Dafür wird Erdoğan belohnt: mit sechs Milliarden Euro für die Türkei und Visafreiheit für ihre Bürger. Dies knüpft die EU an insgesamt 72 Bedingungen, darunter die Liberalisierung von Ankaras Anti-Terror-Gesetzen. Erdoğan weigert sich. Dass er den Premier Davutoğlu, der den Vertrag mit der EU ausgehandelt hat, aus dem Amt drängte, mag vorzugsweise innenpolitische Gründe haben, ist aber zugleich ein Signal an die EU: Er sitzt am längeren Hebel. Kommt die Visafreiheit nicht, lässt er die Flüchtlinge auf den Norden los.
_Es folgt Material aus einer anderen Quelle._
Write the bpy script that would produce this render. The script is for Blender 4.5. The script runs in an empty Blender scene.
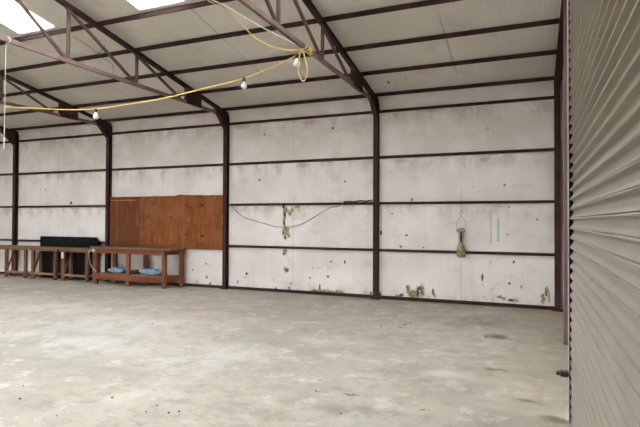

Auch für diese neue peinliche Lage der Kanzlerin gibt es ein Fernsehdokument: Als sie in der Rolle der Bittstellerin nach Ankara kam und sich aufs Besuchersofa setzte, blieb Erdoğan, der sie wohl längst begrüßt hatte, stehen und streckte ihr noch einmal die Hand hin. Sie musste aufspringen wie ein Schulmädchen, das noch nicht ganz etikettesicher ist, und Shakehands demonstrieren. Einige Forderungen vorrangig aus dem EU-Parlament nach Erfüllung der 72 Forderungen lesen sich wie ein Eintreten für die Menschenrechte. Darin liegt die besondere Infamie: Würden die Forderungen erfüllt, wäre das ein Ablenkungsmanöver, das die inhumane Abweisung der Flüchtlinge deckt.
Da Plan A nicht durchsetzbar ist, muss Merkel an Plan B festhalten, vielleicht mit Varianten. Gibt Erdoğan nicht nach (warum sollte er?), wird statt der Türkei Griechenland zum Internierungscamp für Flüchtlinge. Oder man sieht sich die Anti-Terror-Gesetze so lange an, bis sie in günstigerem Licht erscheinen. Der türkische Europaminister Volkan Bozkır gab bereits Interpretationshilfe: Sie entsprächen internationalen Normen, sie aufzuheben, sei ursprünglich nicht Teil des Deals gewesen. Falls die Widerspenstigkeit im EU-Parlament zu groß wird, mag auch deutscher Druck auf schwächere Partner versucht werden.
Die klammheimliche Hoffnung, so könnten in Deutschland die Zustände aus der Zeit der Merkel-Hegemonie wiederhergestellt werden, dürfte trügen. Der Rechtstrend hatte nämlich schon vor der Flüchtlingskrise begonnen. Freilich könnte die Kanzlerin auch diese veränderte Konstellation moderieren. Vielleicht ab 2017 mit neuen Regierungspartnern und dann nicht mehr als Eiserne Lady der Griechenlandkrise und als Mutter Teresa der Flüchtlingsdramen, sondern als Frau ohne Eigenschaften. Mag sein, dass ihr das schon immer am liebsten war.